Now. Trash people get thousands to buy garbage they don’t even have to cook. When there is an “EBT welcome” sign for fast food at 7-11 we are f’d.s
It would be nice if we could all get our jobs back from the millions of H-1B Indians Washington has brought in. AND it would go a long way to solving homeless problems. But the tech bros all need 300 foot yachts now, so there is that.
You will likely find a larger percentage going to taxes.
“location, location, location”
That was said about real estate since I sat in a high chair.
In 1981 I subscribed to the New York Times.
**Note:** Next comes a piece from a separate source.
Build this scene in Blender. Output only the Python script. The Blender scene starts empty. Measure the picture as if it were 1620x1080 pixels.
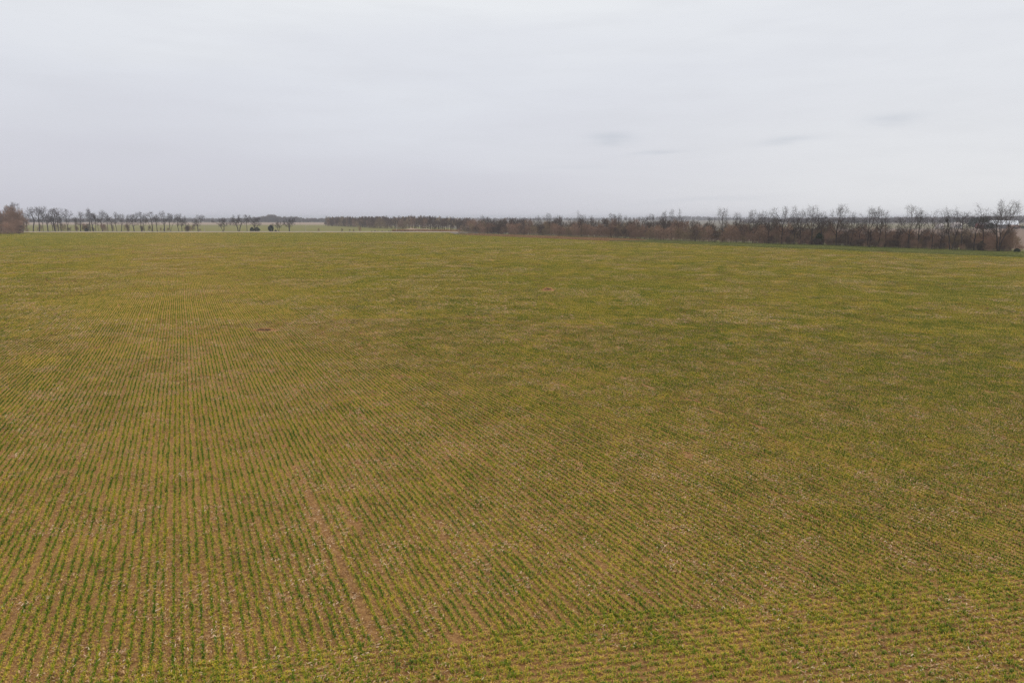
import bpy, math, random
import numpy as np
from mathutils import Vector, Matrix

SC = bpy.context.scene
COL = SC.collection
rng = np.random.default_rng(7)
random.seed(7)

# ------------------------------------------------------------------ camera
H = 8.6                                   # drone height above the field
PITCH = math.atan(195.0 / 1080.0)
cam = bpy.data.cameras.new("camera")
cam.sensor_width = 36.0
cam.lens = 24.0
cam.clip_start = 0.1
cam.clip_end = 30000.0
camo = bpy.data.objects.new("camera", cam)
COL.objects.link(camo)
camo.location = (0, 0, H)
camo.rotation_euler = (math.radians(90) - PITCH, 0, 0)
SC.camera = camo

SUN_EL, SUN_AZ = 48.0, 62.0               # azimuth clockwise from the view axis
# ------------------------------------------------------------------ world
world = bpy.data.worlds.new("World")
SC.world = world
world.use_nodes = True
wt = world.node_tree
wt.nodes.clear()


def N(t, kind, **kw):
    n = t.nodes.new(kind)
    for k, v in kw.items():
        setattr(n, k, v)
    return n


def setin(t, sock, v):
    if v is None:
        return
    if isinstance(v, bpy.types.NodeSocket):
        t.links.new(v, sock)
    else:
        sock.default_value = v


def M(t, op, a=None, b=None, c=None, clamp=False):
    n = N(t, 'ShaderNodeMath', operation=op)
    n.use_clamp = clamp
    setin(t, n.inputs[0], a)
    setin(t, n.inputs[1], b)
    setin(t, n.inputs[2], c)
    return n.outputs[0]


def noise(t, vec, scale, detail=3.0, rough=0.5, dim='3D'):
    n = N(t, 'ShaderNodeTexNoise', noise_dimensions=dim)
    n.inputs['Scale'].default_value = scale
    n.inputs['Detail'].default_value = detail
    n.inputs['Roughness'].default_value = rough
    if vec is not None:
        t.links.new(vec, n.inputs['Vector'])
    return n.outputs['Fac']


def ramp(t, fac, stops, interp='LINEAR'):
    n = N(t, 'ShaderNodeValToRGB')
    n.color_ramp.interpolation = interp
    el = n.color_ramp.elements
    while len(el) < len(stops):
        el.new(0.5)
    for e, (p, c) in zip(el, stops):
        e.position = p
        e.color = (c[0], c[1], c[2], 1)
    t.links.new(fac, n.inputs['Fac'])
    return n.outputs['Color']


def mix(t, fac, a, b, blend='MIX'):
    n = N(t, 'ShaderNodeMix', data_type='RGBA', blend_type=blend)
    setin(t, n.inputs[0], fac)
    setin(t, n.inputs[6], a if not isinstance(a, tuple) else (*a, 1))
    setin(t, n.inputs[7], b if not isinstance(b, tuple) else (*b, 1))
    return n.outputs[2]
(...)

One could buy a place in Manhattan for $40K and pay maintenance fees as high as rent in Northern Virginia.
“on which a third of Americans spend more than 30 percent of their income”
Take a look around Pimmit Hills and Wheaton to see where that got you.
A considerable percentage of food in a supermarket is sold somewhat above cost.
The junk food and luxury food & drink subsidies the sale of the healthy, cheap food.
NYC was always going to be expensive, no matter what. There are 8 billion people in the world. But only 8 million people can live in NYC.
Let us say a rental complex needs an average of $1500/month/unit in rent to cover its costs.
If half the units are rented at $1100/month to meet affordable housing mandates, the others would have to average $1700/month.
“only 8 million people can live in NYC.”
It’s zoned for about 16 million, but few would care to pay the cost of a new place in the South Bronx with their own money.
Asking the yuppies to pay 1.4 times the cost is a further stretch.
Imagine 16 million in the city.
Unless the number of affluent and rich are doubled, the welfare per NYC recipient would have to be cut if poor folks get access to lots of the new places.
And if the price of housing drops each year, the affluent won’t want to buy in but be/remain renters. They’ll be able to bolt easily if taxes get increased.
8 million.
16 million?
My point remains the same.
NYC is an extremely desirable place to live.
The law of supply and demand.
Of course, it's going to be expensive.
Inflation ain’t 3%.
RE: Inflation ain’t 3%.
What, in your estimation is it?
RE: One could buy a place in Manhattan for $40K (1981)
And how much was the average Manhattan salary in 1981?
RE: The page you provided
The official CPI (Consumer Price Index) is published by the Bureau of Labor Statistics (BLS) using modern methodologies that incorporate substitution effects, hedonic adjustments, and weighting changes.
The SGS-alternate CPI (from ShadowStats) estimates inflation using older methodologies from the 1980s and 1990s, which generally produce much higher inflation figures.
Economists overwhelmingly consider the official CPI the more accurate and credible measure of inflation, while the SGS-alternate CPI is viewed as a critique of methodological changes rather than a reliable indicator of “real” inflation.
So, SGS-Alternate CPI is Useful as a critique of CPI methodology changes. It Highlights how inflation would look if measured by older standards.
The official CPI is the anchor, while SGS can be used as a counterfactual stress test (what inflation would look like under older assumptions).
But the bottom line is this — We can quibble with which methodology we want to use all we like, but when it comes to the ordinary consumer, it is their COLLECTIVE feeling of well-being or otherwise in their purchase or the basic necessities that counts.
They feel as they do and are falling behind as they are in part because of the rate of inflation, which is higher than what the government claims.
But the article is correct in essence. Only mass deportations can simultaneously increase real working wages and decrease brutal housing costs.